São as mesmas justificativas usadas até hoje, aliás.
Assim,
os Poderes Legislativo e Judiciário foram mantidos em funcionamento,
assim como os partidos políticos. Os presidentes tinham mandatos fixos,
passando uma falsa ideia de alternância de poder, pois apenas militares
de alta patente ocupavam o posto, pelo qual outros cidadãos não podiam
concorrer livremente, como ocorre em uma democracia.
Essa
dualidade, ou melhor, a necessidade de manter o verniz de instituições
liberais como fachada para o regime, fez com que a ditadura deixasse
"alguns espaços à oposição que serviram, em certos momentos, de
contrapeso às ações do Estado", descreve o autor do livro.
O
governo Bolsonaro também é acusado de pressionar para que as questões
do Enem não tratassem a queda de Goulart em 1964 como um golpe de
Estado, e sim como uma revolução para conter o "perigo vermelho", ou
seja, a ameaça comunista.
Revolução
não foi, demonstra Motta. Primeiro porque, nas revoluções, as
transformações na ordem políticas são impostas de fora para dentro. Em
1964, a ruptura foi promovida de dentro, ou seja, por integrantes do
"próprio aparelho do Estado" — no caso, por militares de alta patente.
Segundo,
Goulart não teria abandonado o posto e partido para o exílio se não
fossem as movimentações das tropas e a preocupação de se evitar uma
guerra civil.
Terceiro,
em um ato ilegal, o Congresso empossou o presidente da Câmara no
comando do país quando Goulart ainda estava em território nacional e,
nove dias depois, mais uma vez ao arrepio da Constituição, elegeu o
general Humberto Castello Branco para a presidência.
O
fato de terem tido apoio de uma parcela da população, como confirma
Motta, não faz com que os acontecimentos de 31 de março/1º de abril
mereçam menos serem chamados de golpe.
E
teria sido esse golpe realmente necessário para impedir que o Brasil se
tornasse uma ditadura comunista, um suposto mal menor para conter um
mal maior?
Motta
elenca uma série de dados concretos a respeito da real força dos
comunistas no país e conclui que esse risco não existia ou, pelo menos,
não era iminente. João Goulart estava longe de ser um líder comunista,
ainda que contasse com o apoio circunstancial e estratégico de uma parte
da esquerda mais radical. De linhagem trabalhista e caudilhista, Jango
na realidade buscou até o fim, apesar o ambiente absolutamente
polarizado do país, obter uma acomodação entre setores de esquerda e de
direita.
Ele
cometeu alguns erros que levaram à sua ruína política (e a graves
problemas econômicos), mas seu projeto não era a construção do
comunismo. Nem tinham os verdadeiros comunistas uma força política
significativa, influência ou mesmo planos revolucionários imediatos para
a implantação de um novo regime.
Ainda
que tivessem, como bem lembra o autor de "Passados Presentes"

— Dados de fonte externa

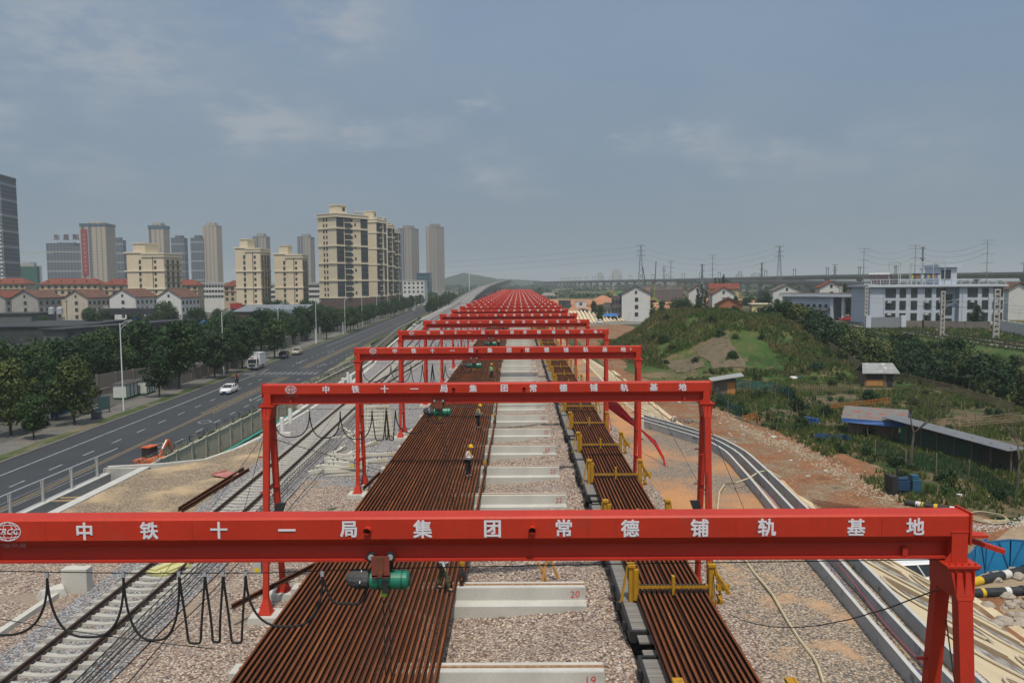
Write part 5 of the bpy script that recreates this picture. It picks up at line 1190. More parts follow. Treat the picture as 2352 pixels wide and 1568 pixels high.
MT = [(240, 770, .9), (215, 778, .9), (100, 770, .7), (225, 742, .8), (205, 748, .8), (312, 775, .8), (380, 768, 1.15), (365, 772, .85), (395, 776, .9), (345, 782, .8), (445, 766, .9), (520, 748, .7), (548, 742, .9), (560, 745, .8), (640, 735, 1.0), (655, 738, .9), (680, 738, .8), (700, 736, 1.0), (720, 735, .95), (610, 742, .8), (590, 740, .7), (735, 736, .8), (460, 752, .8), (500, 745, .7), (530, 752, .7), (620, 728, .9), (575, 735, .7)]
for i, (px, py, s) in enumerate(MT):
    tree('broad', 'garden_tree', 'green tree standing among the old houses and sheds, %s in the listed belt from the left' % nth(i) if False else 'green crown rising among the old houses, sheds and apartment blocks on the left', 'tree', gz(px, py), s, 'trees among the houses on the left')

# ================================================================ street furniture along the road
lp = thing('street_lamp', '', 'street lamp', (0, 0, 0), 0, 'tall street lamps along the road')
PIPEW = mat('white_lamp_pole', (.58, .60, .62), (.52, .54, .56), scale=2, rough=.4)
MB().tube([(0, 0, -.2), (0, 0, 12.2)], [.11, .06], 8).build('pole', PIPEW, lp)
MB().tube([(0, 0, 11.2), (.5, 0, 11.9), (1.2, 0, 12.35), (1.9, 0, 12.6)], .035, 5).build('brace', PIPEW, lp)
MB().tube([(0, 0, 12.0), (.8, 0, 12.45), (1.8, 0, 12.75)], .045, 6).build('arm', PIPEW, lp)
MB().ring_loft([[(1.75, -.13, 12.68), (2.75, -.1, 12.9), (2.75, .1, 12.9), (1.75, .13, 12.68)], [(1.75, -.13, 12.78), (2.6, -.1, 13.0), (2.6, .1, 13.0), (1.75, .13, 12.78)]]).build('lamp_head', mat('blue_lamp_head', (.02, .035, .22), (.02, .03, .18), scale=3, rough=.3), lp)
LPS = [(284, 943), (514, 862), (641, 806), (727, 788), (793, 764), (832, 750), (866, 737.5), (891, 726), (918, 718), (944, 709)]
for i, (px, py) in enumerate(LPS):
    lab = 'white street lamp with blue head on the pavement, %s from the camera' % nth(i)
    if i == 0: lp.location = gz(px, py, -5.35); lp['label'] = lab
    else: dup(lp, gz(px, py, -5.35), label=lab)
for i in range(14):
    Y = 520 + i*30; X = roadx(-52.5 if i % 2 else -34.5, Y); dup(lp, (X, Y, -5.4), R(0 if i % 2 else 180), label='tiny far street lamp among the trees beyond the junction')['group'] = 'far street lamps beyond the junction'
# gantry sign arms (seen edge on) at the junction
for i, (px, py, w, py1) in enumerate(((891, 700, 26, 692), (950, 690, 24, 682))):
    c = PZ(918 if i == 0 else 944, 716 if i == 0 else 708, -5.4); t = thing('sign_mast', 'white overhead sign arm at the junction, %s one from the camera' % nth(i), 'sign', tuple(c), 0, 'overhead sign arms at the junction')
    MB().tube([(0, 0, 0), (0, 0, 7.2)], .12, 8).build('pole', PIPEW, t); MB().box(-7.0, .5, -.12, .12, 6.6, 6.85).build('sign_arm', PIPEW, t)
for i, (px, py, w) in enumerate(((995, 692, 9),)):
    c = PZ(px, 696, -5.4); t = thing('traffic_portal', 'white traffic portal frame over the road before the far trees', 'traffic portal', tuple(c))
    for x in (0, 13): MB().tube([(x, 0, 0), (x, 0, 7)], .15, 8).build('post', PIPEW, t)
    MB().box(-.2, 14, -.15, .15, 6.8, 7.2).build('crossbar', PIPEW, t)
# blue footbridge far up the road
t = thing('footbridge', 'blue truss footbridge far up the road by the hill', 'footbridge', tuple(PZ(1048, 668, -5.5)))
BLU = mat('blue_steel', (.03, .14, .36), (.03, .11, .30), scale=.5, rough=.6)
MB().box(0, 44, -2, 2, 7.5, 8.2).box(0, 44, -2, 2, 11.5, 12).build('deck', BLU, t)
tr_ = MB()
for i in range(11): tr_.bar((i*4, -2, 8), (i*4+4, -2, 11.7), .4).bar((i*4, -2, 8), (i*4, -2, 11.7), .4)
tr_.build('truss', BLU, t)
for x in (1, 43): MB().box(x-.6, x+.6, -1, 1, 0, 7.6).build('pier', BLU, t)
# pole with two white signs, marker posts
for i, (px, py) in enumerate(((725, 790), (788, 768))):
    tag(MB().tube([(0, 0, -.2), (0, 0, 4.2)], .12, 8).box(-.18, .18, -.18, .18, 4.2, 4.3).build('white_post', PIPEW, None, gz(px, py, -5.35)), 'short white pipe post at the pavement edge, %s from the camera' % nth(i), 'post', 'short white posts at the pavement edge')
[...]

respaldado pela experiência de outros países, isso não significa que um
golpe militar e a instauração de uma ditadura de direita fossem a única
alternativa para contê-los.
Na
realidade, a implantação da ditadura militar acabou por precipitar a
pegada em armas por alguns setores da esquerda radical. Algo que não
estava em seus planos antes.
O
temor do "perigo vermelho" era um sentimento em parte sincero, ainda
que infundado, de setores que apoiaram o golpe. Outros se valeram desse
medo como desculpa para tirar Goulart do caminho e chegar ao poder.
Uma
análise honesta da história não precisa mistificar ou endeusar figuras
como Goulart ou carregar nas tintas ao descrever os governos militares
para dar aos eventos do passado, mais presentes do que nunca, o seu
verdadeiro nome: golpe, ditadura militar e todas essas palavras que se
tornaram tabu no governo Bolsonaro.
Excluí-las do exame do Enem não vai melhorar a qualidade da avaliação dos alunos.